Scripps Student Information Compromised, Loan Debt Misreported

Some Scripps College students received a letter in early July from President Lori Bettison-Varga stating that an unauthorized individual outside of the college might have received access to students’ personal information, including name, birthdate and Social Security number.

“To be clear about it, it wasn’t that SSN were shared, it was that they may have been seen by the unauthorized person,” Bettison-Varga said. “It wasn’t an intentional breach or sharing, it was an employee who is no longer at the college, a former employee, who had been seeking help from a financial aid professional. In the course of that help, student Social Security Numbers could have been seen.” 

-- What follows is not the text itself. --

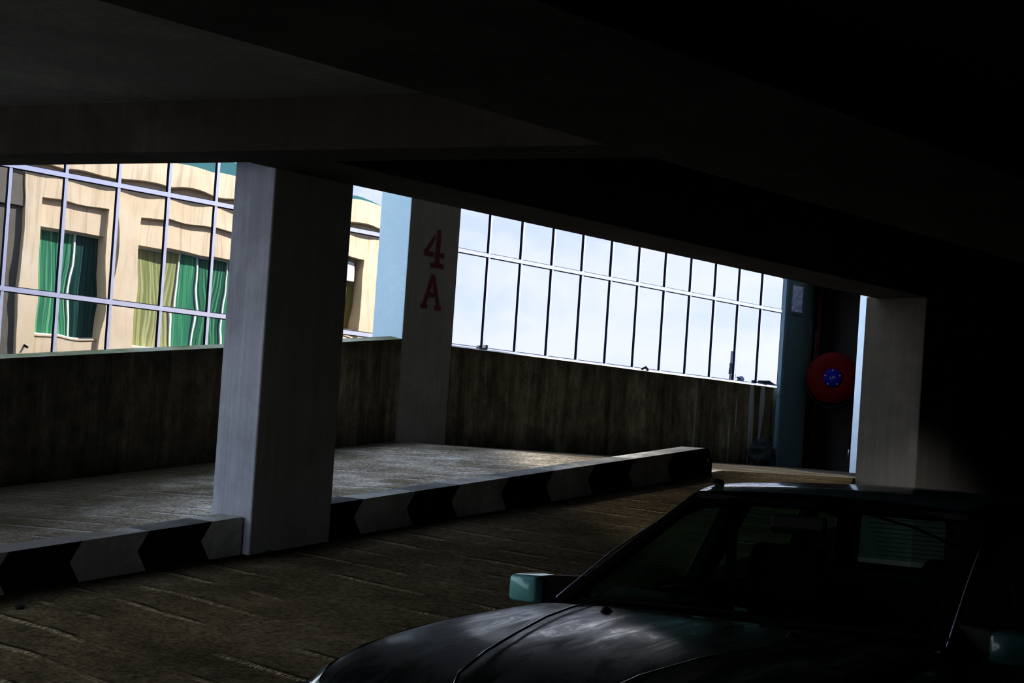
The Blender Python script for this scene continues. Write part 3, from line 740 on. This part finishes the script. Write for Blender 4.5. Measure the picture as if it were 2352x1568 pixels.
for sg in (1,-1):
    bar((.06,sg*.735,.92),(.90,sg*.60,1.345), .10,.08,.055,'windscreen_pillar',M['black'])
    MB().tube(RAILP(sg), .0042, 8).build('drip_rail', M['alu'], car, True)
    bar((1.14,sg*.745,.93),(1.32,sg*.61,1.36), .15,.21,.06,'door_pillar',M['black'])
    bar((2.18,sg*.745,.96),(2.12,sg*.61,1.36), .12,.12,.06,'door_pillar',M['black'])
    bar((2.88,sg*.735,.98),(2.56,sg*.60,1.34), .20,.18,.07,'tailgate_pillar',M['black'])
    def sw(pts, nm):
        MB().add([(l,sg*w,h) for l,w,h in pts], [list(range(len(pts)))]).build(nm, M['cglass'], car)
    sw([(.13,.735,.925),(1.07,.745,.94),(1.22,.615,1.345),(.90,.605,1.345)], 'door_window')
    sw([(1.21,.745,.94),(2.12,.745,.96),(2.06,.615,1.345),(1.42,.615,1.345)], 'door_window')
    sw([(2.24,.742,.965),(2.78,.735,.98),(2.48,.608,1.335),(2.18,.615,1.345)], 'quarter_window')
    for l0,l1,nm in ((.06,1.15,'door'),(1.19,2.12,'door')):
        dd = MB(); rows = [[(l0+(l1-l0)*i/4, sg*(w+.006), h) for w,h in [(.80,.28),(.835,.45),(.837,.62),(.825,.75),(.795,.88),(.75,.925)]] for i in range(5)]
        dr = dd.grid(rows).build(nm, M['paint'], car, True)
        MB().box(l1-.26,sg*.835-.012,.80,l1-.10,sg*.835+.012,.835).build('door_handle', M['black'], dr, bevel=.006)
        MB().box(l0+.02,sg*.85-.01,.58,l1-.02,sg*.85+.01,.63).build('rub_strip', M['black'], dr)
    # mirror: painted shell facing forward, black base
    mr = MB(); rows = []
    for (l,s_) in ((.092,.80),(.10,.92),(.125,.985),(.16,1.0),(.24,1.0)):
        rows.append([(l, sg*(.917+.067*s_*math.copysign(abs(math.cos(a))**.32,math.cos(a))), .945+.054*s_*math.copysign(abs(math.sin(a))**.32,math.sin(a))) for a in [2*PI*q/20 for q in range(20)]])
    mr.grid(rows, 0, True); mr.f.append(list(range(20))); mr.m.append(0)
    mo = mr.build('wing_mirror', M['lit_paint' if sg > 0 else 'paint'], car, True, label='teal painted wing mirror shell' if sg > 0 else 'dark shaded wing mirror shell')
    MB().hexa([(.10,sg*.71,.93),(.26,sg*.71,.93),(.26,sg*.855,.895),(.13,sg*.855,.895)],[(.19,sg*.70,1.01),(.27,sg*.70,1.01),(.25,sg*.855,1.0),(.14,sg*.855,1.0)]).build('mirror_mount', M['black'], mo, bevel=.01)
    MB().box(.236,sg*.917-.06,.895,.242,sg*.917+.06,.995).build('mirror_glass', M['chrome'], mo)
    # lamps
    hl = MB().box(-1.46,sg*.56-.15,.585,-1.40,sg*.56+.15,.735).build('headlamp', M['lens'], car, bevel=.015, label='rectangular headlamp lens')
    MB().box(-1.452,sg*.56-.165,.735,-1.39,sg*.56+.165,.752).build('lamp_trim', M['black'], hl)
    MB().hexa([(-1.455,sg*.715,.585),(-1.30,sg*.775,.585),(-1.30,sg*.76,.585),(-1.42,sg*.70,.585)],[(-1.435,sg*.705,.735),(-1.30,sg*.768,.745),(-1.30,sg*.75,.745),(-1.41,sg*.69,.735)]).build('indicator', M['amber'], car, label='clear corner indicator')
    MB().box(3.06,sg*.58-.14,.62,3.12,sg*.58+.14,.86).build('tail_lamp', plain('tail_red', (.3,.01,.01), .2), car)
    for l in (-.62,2.02):
        ty = MB().lathe([(.19,-.09),(.27,-.095),(.30,-.07),(.305,0),(.30,.07),(.27,.095),(.19,.09)], (l,sg*.715,.305), (0,1,0), 36, closed=True).build('wheel', M['rubber'], car, True)
        MB().lathe([(0,.05),(.06,.055),(.16,.035),(.195,.06),(.2,-.06)], (l,sg*.73,.305), (0,sg,0), 28).build('rim', M['steel'], ty, True)
        rows = [[(l+r*math.cos(PI*q/14), sg*w, .305+r*math.sin(PI*q/14)) for r,w in ((.315,.825),(.35,.838),(.36,.80))] for q in range(15)]
        MB().grid(rows).build('wheel_arch', M['black'], car, True)
MB().box(-1.455,-.39,.60,-1.41,.39,.735).build('grille', M['black'], car)
bp = MB(); rows = []
for w in (-.79,-.70,-.4,0,.4,.70,.79):
    l = -1.50+.10*(abs(w)/.79)**3; rows.append([(l+.12,w,.36),(l,w,.38),(l-.01,w,.47),(l,w,.55),(l+.12,w,.57)])
bp.grid(rows).build('bumper', M['black'], car, True)
bp = MB(); bp.grid([[(3.06,w,.36),(3.18,w,.38),(3.19,w,.47),(3.18,w,.55),(3.06,w,.57)] for w in (-.76,0,.76)]).build('bumper', M['black'], car)
# rear window with heater lines and wiper
rw = MB().grid([[(2.60+.36*v, u*(.575+.10*v), 1.315-.29*v) for u in (-1,-.5,0,.5,1)] for v in (0,.5,1)]).build('rear_window', M['cglass'], car, True)
for i in range(11):
    v = .08+.84*i/10
    MB().box(2.60+.36*v-.001,-.53,1.315-.29*v-.0015,2.60+.36*v+.001,.53,1.315-.29*v+.0015).build('heater_line', M['black'], rw)
MB().tube([(2.90,.02,1.09),(2.76,.30,1.21),(2.69,.50,1.255)], .008, 6).build('wiper', M['black'], rw)
# cabin
MB().box(-.05,-.70,.30,2.95,.70,.34).build('cabin_floor', M['fabric'], car)
for sg in (1,-1): MB().grid([[(l,sg*w,h) for w,h in ((.70,.32),(.715,.6),(.70,.92))] for l in (0,.6,1.2,1.8,2.5,2.94)]).build('door_card', M['fabric'], car)
dsb = MB(); rows = []
for w in (-.69,-.55,-.2,.15,.25,.42,.6,.69):
    b = .045 if .2 < w < .62 else 0
    rows.append([(.02,w,.90),(.10,w,.93+b*.4),(.28,w,.935+b),(.40,w,.90+b*.6),(.42,w,.70),(.30,w,.55)])
dsb.grid(rows).build('dashboard', M['black'], car, True)
MB().lathe([(.185+.014*math.cos(q*PI/4),.014*math.sin(q*PI/4)) for q in range(8)], (.54,.42,.86), (.85,0,.52), 36, closed=True).build('steering_wheel', M['rubber'], car, True)
st = [o for o in car.children if o.name.startswith('steering_wheel')][0]
MB().box(.53,.25,.84,.55,.59,.88).tube([(.54,.42,.86),(.36,.42,.76)], .03, 8).build('steering_column', M['rubber'], st)
for sg in (1,-1):
    se = MB().box(.72,sg*.37-.25,.36,1.22,sg*.37+.25,.56).build('front_seat', M['fabric'], car, bevel=.06)
    MB().hexa([(1.12,sg*.37-.25,.50),(1.26,sg*.37-.25,.50),(1.26,sg*.37+.25,.50),(1.12,sg*.37+.25,.50)],[(1.28,sg*.37-.22,.885),(1.38,sg*.37-.22,.885),(1.38,sg*.37+.22,.885),(1.28,sg*.37+.22,.885)]).build('seat_back', M['redfab'], se, bevel=.05, label='dark red seat back')
    MB().hexa([(1.31,sg*.38-.20,.90),(1.41,sg*.38-.20,.90),(1.41,sg*.38+.20,.90),(1.31,sg*.38+.20,.90)],[(1.33,sg*.38-.17,1.14),(1.41,sg*.38-.17,1.14),(1.41,sg*.38+.17,1.14),(1.33,sg*.38+.17,1.14)]).build('headrest', M['fabric'], se, bevel=.05)
    MB().box(1.20,sg*.575-.022,.5,1.212,sg*.575+.022,1.22).build('seat_belt', M['black'], car)
rs = MB().box(1.85,-.62,.36,2.35,.62,.54).hexa([(2.22,-.62,.5),(2.36,-.62,.5),(2.36,.62,.5),(2.22,.62,.5)],[(2.42,-.6,.95),(2.52,-.6,.95),(2.52,.6,.95),(2.42,.6,.95)]).build('rear_seat', M['fabric'], car, bevel=.04)
MB().box(2.48,-.66,.93,2.93,.66,.96).build('parcel_shelf', M['fabric'], car)
rv = MB().box(.55,-.10,1.225,.58,.12,1.297).build('rear_view_mirror', M['black'], car, bevel=.012)
MB().tube([(.58,0,1.28),(.76,0,1.345)], .018, 8).build('mirror_stalk', M['black'], rv)
MB().box(.20,.035,.953,.21,.085,.963).build('dash_tag', M['tagp'], car, label='small pale tag behind the windscreen')

# ------------------------------------------------------------------ light
w = bpy.data.worlds.new('sky'); sc.world = w; w.use_nodes = True; t = w.node_tree; t.nodes.clear()
tc = t.nodes.new('ShaderNodeTexCoord'); sx = t.nodes.new('ShaderNodeSeparateXYZ'); t.links.new(tc.outputs['Generated'], sx.inputs[0])
rp = t.nodes.new('ShaderNodeValToRGB'); t.links.new(sx.outputs['Z'], rp.inputs[0])
e = rp.color_ramp.elements; e[0].position = 0.; e[0].color = (.94,.955,1.0,1); e[1].position = .65; e[1].color = (.42,.66,1.0,1)
e2 = e.new(.12); e2.color = (.85,.90,1.0,1)
nz_ = t.nodes.new('ShaderNodeTexNoise'); nz_.inputs['Scale'].default_value = 7; nz_.inputs['Detail'].default_value = 5
mp = t.nodes.new('ShaderNodeMapping'); mp.inputs['Scale'].default_value = (1,1,3.5); t.links.new(tc.outputs['Generated'], mp.inputs[0]); t.links.new(mp.outputs[0], nz_.inputs['Vector'])
cl = t.nodes.new('ShaderNodeValToRGB'); t.links.new(nz_.outputs['Fac'], cl.inputs[0]); cl.color_ramp.elements[0].position = .42; cl.color_ramp.elements[1].position = .62
mxw = t.nodes.new('ShaderNodeMix'); mxw.data_type = 'RGBA'; t.links.new(cl.outputs[0], mxw.inputs[0]); t.links.new(rp.outputs[0], mxw.inputs[6]); mxw.inputs[7].default_value = (1.0,.985,.99,1)
bg = t.nodes.new('ShaderNodeBackground'); t.links.new(mxw.outputs[2], bg.inputs[0]); bg.inputs[1].default_value = 2.75
wo = t.nodes.new('ShaderNodeOutputWorld'); t.links.new(bg.outputs[0], wo.inputs[0])
# afternoon sun on the cream front: a far spot with a tight cone
sp = bpy.data.lights.new('sun_lamp', 'SPOT'); sp.energy = 690000; sp.color = (1,.93,.80); sp.spot_size = math.radians(17.5); sp.spot_blend = .02; sp.shadow_soft_size = .25
so = bpy.data.objects.new('sun_lamp', sp); COL.objects.link(so)
tgt = Vector((29.3,14.8,4.6)); so.location = tgt + Vector((.55,.60,.58)).normalized()*60
so.rotation_euler = (tgt-so.location).to_track_quat('-Z','Y').to_euler()

al = bpy.data.lights.new('pillar_fill', 'SPOT'); al.energy = 2000; al.spot_size = math.radians(18); al.spot_blend = .95; al.shadow_soft_size = .2; al.color = (.95,.97,1)  # added fill spot, no fitting here, brightens the right pillar's foot
ao = bpy.data.objects.new('pillar_fill', al); COL.objects.link(ao); ao.location = (9.6,4.0,.9)
ao.rotation_euler = (Vector((15.4,8.8,-.72))-ao.location).to_track_quat('-Z','Y').to_euler()
sc.view_settings.view_transform = 'Standard'
sc.view_settings.look = 'None'
sc.view_settings.exposure = 0
sc.view_settings.gamma = .68
try:
    sc.cycles.max_bounces = 10; sc.cycles.diffuse_bounces = 5; sc.cycles.transparent_max_bounces = 16; sc.cycles.sample_clamp_indirect = 6
except Exception: pass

Staff and faculty were informed in an e-mail July 13 that the letter had been sent to affected students. The college set up a call center that students could contact with questions.

“If people called in and had specific questions or needed specific help if they were concerned in particular about any of their information,” wrote Marylou Ferry, Vice President for Communication and Marketing, in an email to TSL. “Those were handled on an individual basis.”

Additionally, a copy of the letter was sent to the Attorney General’s office of each state where affected students reside. It is required by law to notify the Attorney General when personal information has potentially been disclosed to unauthorized persons, Ferry wrote.

The general student population was not notified about the information conveyed in the letter.

“The people that were impacted were the people that we felt needed to be notified of the potential that someone else saw some financial aid information,” said Victoria Romero, Vice President for Enrollment.

Ferry and Romero declined to comment on personnel issues regarding the former college employee who had sought assistance outside of the college to evaluate and prepare financial aid packages. Bettison-Varga said that protocol in the Office of Financial Aid will remain the same, despite this incident.

“We follow all of the laws, the policies,” she said. “Our employees sign a business code of ethics. We have password protected files and databases that very few people have access to.”

She added, “We cannot, of course, control any one individual person’s response. We trust our employees. I can say that we follow all of the guidelines for keeping personal identification information private.”

The college has not provided any additional information that was not conveyed in the letter, leaving some affected students frustrated. After learning from her parents that she had received one of the letters, Kari Geiger SC ’13, who was working on campus during the summer, approached the Office of Financial Aid for more details.

“I immediately walked over to financial aid because I was really angry and everyone didn’t really know what to do with me,” Geiger said. “It was frustrating because I had to keep walking around and nobody had any specific, reassuring answers for me.”

Shortly before the letters were mailed, Bettison-Varga sent an e-mail to the Scripps community stating that the college had misreported average cumulative loan debt statistics.

According to Bettison-Varga, the “Social Security Number situation was separate” from the incident of loan misreporting. The college has provided more information about the misreporting of loan statistics than about the possible information leak.

In her e-mail, which went out June 28, Bettison-Varga said that the college had underreported “average cumulative loan debt for graduating students for approximately 10 years.”

The data accounted for subsidized federal loan debt, instead of a comprehensive number accounting for federal, private and institutional debt incurred.

“As soon as we realized that, we tried to act quickly to be transparent and let people know that we were going to do the work to correct the numbers and to report accurately in the future,” Bettison-Varga said.

Independent accounting firm Grant Thornton is currently conducting a forensic audit review that the college hopes will be complete by Novemeber, Romero said. Parts of the report will be released.

Scripps voluntarily reports this data to the Common Data Set (CDS), which then uses the information in higher education publications. According to Ferry, after the misreporting was discovered, the college contacted publications that had used the incorrect figures in calculating best value rankings.

Bettison-Varga said that the college is working to prevent misreporting in the future.

“We are going through and establishing very clear guidelines for reporting data to these different surveys,” she said.